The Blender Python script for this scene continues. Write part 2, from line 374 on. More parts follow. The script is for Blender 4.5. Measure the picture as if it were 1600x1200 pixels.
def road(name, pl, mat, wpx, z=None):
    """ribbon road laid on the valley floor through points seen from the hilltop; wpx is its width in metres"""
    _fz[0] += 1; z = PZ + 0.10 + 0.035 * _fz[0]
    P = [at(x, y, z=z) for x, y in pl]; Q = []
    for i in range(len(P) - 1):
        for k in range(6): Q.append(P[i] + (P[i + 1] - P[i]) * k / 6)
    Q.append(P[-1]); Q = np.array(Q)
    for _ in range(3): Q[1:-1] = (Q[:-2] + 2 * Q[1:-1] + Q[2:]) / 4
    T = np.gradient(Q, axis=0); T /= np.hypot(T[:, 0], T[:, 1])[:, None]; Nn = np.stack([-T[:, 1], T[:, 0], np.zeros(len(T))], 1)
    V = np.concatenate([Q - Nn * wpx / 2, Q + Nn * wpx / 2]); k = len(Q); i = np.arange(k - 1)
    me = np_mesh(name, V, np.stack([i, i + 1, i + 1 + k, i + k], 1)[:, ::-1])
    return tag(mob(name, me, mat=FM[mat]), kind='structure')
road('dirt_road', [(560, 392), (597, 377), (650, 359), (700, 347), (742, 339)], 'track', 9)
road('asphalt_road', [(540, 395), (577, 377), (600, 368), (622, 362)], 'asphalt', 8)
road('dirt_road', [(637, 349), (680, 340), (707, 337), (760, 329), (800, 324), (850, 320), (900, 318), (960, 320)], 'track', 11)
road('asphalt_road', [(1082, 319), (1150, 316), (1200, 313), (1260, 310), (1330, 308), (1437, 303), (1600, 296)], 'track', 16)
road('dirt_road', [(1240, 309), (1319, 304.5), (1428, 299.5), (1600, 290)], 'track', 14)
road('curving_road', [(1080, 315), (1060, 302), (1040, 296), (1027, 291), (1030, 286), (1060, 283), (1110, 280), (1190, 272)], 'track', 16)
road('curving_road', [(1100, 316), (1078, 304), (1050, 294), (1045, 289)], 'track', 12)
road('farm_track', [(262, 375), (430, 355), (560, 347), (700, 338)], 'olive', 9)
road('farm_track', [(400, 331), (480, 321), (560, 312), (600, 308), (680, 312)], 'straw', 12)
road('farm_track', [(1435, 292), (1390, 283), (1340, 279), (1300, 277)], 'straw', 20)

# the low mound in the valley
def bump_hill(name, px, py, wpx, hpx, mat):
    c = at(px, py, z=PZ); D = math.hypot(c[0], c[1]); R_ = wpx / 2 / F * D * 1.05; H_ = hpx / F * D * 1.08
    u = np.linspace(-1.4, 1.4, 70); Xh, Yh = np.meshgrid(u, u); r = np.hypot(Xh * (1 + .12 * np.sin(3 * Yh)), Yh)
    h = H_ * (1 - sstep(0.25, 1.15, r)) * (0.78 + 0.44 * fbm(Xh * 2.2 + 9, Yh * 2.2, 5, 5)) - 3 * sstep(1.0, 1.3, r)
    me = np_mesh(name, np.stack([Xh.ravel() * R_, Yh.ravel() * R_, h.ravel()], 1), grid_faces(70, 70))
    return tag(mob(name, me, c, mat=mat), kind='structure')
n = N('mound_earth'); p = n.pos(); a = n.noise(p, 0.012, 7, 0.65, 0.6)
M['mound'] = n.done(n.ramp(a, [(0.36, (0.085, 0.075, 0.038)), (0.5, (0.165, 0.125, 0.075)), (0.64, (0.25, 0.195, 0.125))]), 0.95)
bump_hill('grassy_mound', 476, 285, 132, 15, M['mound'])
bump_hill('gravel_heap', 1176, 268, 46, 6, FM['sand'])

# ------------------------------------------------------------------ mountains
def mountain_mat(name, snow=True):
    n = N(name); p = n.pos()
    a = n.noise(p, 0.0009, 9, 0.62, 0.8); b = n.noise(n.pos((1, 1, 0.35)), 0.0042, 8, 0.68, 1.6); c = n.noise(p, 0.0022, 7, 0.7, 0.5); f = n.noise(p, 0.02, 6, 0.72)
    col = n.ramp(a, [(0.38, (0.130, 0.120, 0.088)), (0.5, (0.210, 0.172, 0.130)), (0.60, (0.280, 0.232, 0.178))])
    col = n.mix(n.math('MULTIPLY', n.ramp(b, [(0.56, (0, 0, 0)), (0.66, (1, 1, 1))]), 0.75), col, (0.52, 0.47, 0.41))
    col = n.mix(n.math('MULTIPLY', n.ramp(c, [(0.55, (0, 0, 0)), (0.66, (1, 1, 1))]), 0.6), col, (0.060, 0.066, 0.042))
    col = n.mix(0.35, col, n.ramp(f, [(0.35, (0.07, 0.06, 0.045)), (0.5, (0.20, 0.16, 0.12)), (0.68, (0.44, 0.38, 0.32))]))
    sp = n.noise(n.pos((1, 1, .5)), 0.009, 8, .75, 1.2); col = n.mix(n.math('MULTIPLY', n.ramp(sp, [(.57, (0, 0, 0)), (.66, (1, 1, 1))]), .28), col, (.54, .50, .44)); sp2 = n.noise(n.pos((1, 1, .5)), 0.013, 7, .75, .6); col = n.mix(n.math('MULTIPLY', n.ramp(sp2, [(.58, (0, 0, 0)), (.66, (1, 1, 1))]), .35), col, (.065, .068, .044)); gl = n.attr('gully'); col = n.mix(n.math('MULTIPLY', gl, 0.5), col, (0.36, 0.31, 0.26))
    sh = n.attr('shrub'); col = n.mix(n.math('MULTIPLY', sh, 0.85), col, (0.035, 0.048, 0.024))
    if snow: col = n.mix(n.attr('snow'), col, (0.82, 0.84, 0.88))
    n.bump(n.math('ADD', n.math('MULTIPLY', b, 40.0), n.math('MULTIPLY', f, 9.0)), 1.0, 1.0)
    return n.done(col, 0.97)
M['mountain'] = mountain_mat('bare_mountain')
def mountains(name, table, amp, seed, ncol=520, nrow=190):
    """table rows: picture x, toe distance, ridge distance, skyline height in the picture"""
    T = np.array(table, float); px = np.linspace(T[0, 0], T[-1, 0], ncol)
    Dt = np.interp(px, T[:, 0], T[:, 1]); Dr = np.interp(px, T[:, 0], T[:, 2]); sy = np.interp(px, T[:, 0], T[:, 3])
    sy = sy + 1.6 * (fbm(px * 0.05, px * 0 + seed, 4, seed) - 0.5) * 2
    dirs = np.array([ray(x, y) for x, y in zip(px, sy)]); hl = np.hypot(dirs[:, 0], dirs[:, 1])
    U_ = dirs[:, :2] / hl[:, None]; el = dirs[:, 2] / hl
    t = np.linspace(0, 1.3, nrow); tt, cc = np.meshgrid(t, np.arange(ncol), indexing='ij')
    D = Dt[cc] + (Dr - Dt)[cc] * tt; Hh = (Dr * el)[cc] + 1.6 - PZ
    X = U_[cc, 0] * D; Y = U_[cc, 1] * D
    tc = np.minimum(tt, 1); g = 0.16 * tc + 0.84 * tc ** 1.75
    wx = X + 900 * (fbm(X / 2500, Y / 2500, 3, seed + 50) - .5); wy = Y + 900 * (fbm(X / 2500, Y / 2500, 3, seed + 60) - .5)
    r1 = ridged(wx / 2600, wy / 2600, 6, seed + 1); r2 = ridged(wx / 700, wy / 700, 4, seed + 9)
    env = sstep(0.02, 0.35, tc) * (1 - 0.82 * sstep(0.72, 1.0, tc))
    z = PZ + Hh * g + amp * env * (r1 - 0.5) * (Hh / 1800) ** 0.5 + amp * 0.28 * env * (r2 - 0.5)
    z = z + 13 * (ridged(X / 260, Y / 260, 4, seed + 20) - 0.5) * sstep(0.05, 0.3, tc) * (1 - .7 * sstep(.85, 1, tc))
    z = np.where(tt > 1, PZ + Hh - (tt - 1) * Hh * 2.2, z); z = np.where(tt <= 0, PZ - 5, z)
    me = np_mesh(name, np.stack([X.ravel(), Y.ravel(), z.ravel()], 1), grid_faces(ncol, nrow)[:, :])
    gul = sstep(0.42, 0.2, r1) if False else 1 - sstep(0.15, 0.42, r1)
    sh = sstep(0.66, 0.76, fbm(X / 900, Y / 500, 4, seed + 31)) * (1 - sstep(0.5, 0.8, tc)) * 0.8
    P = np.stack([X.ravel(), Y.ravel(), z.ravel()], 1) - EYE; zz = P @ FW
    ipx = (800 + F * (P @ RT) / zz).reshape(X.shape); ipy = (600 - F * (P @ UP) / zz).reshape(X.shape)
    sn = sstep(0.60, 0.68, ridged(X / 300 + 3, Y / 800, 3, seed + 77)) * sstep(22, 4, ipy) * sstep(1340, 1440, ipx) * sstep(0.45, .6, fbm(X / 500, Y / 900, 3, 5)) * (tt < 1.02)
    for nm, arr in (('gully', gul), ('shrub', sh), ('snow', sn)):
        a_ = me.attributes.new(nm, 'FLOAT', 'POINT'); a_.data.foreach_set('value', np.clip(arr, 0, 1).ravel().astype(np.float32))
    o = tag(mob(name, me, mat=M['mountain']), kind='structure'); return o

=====

List every line above that holds the word "from".

The Blender Python script for this scene continues. Write part 2, from line 374 on. More parts follow. The script is for Blender 4.5. Measure the picture as if it were 1600x1200 pixels.
    """ribbon road laid on the valley floor through points seen from the hilltop; wpx is its width in metres"""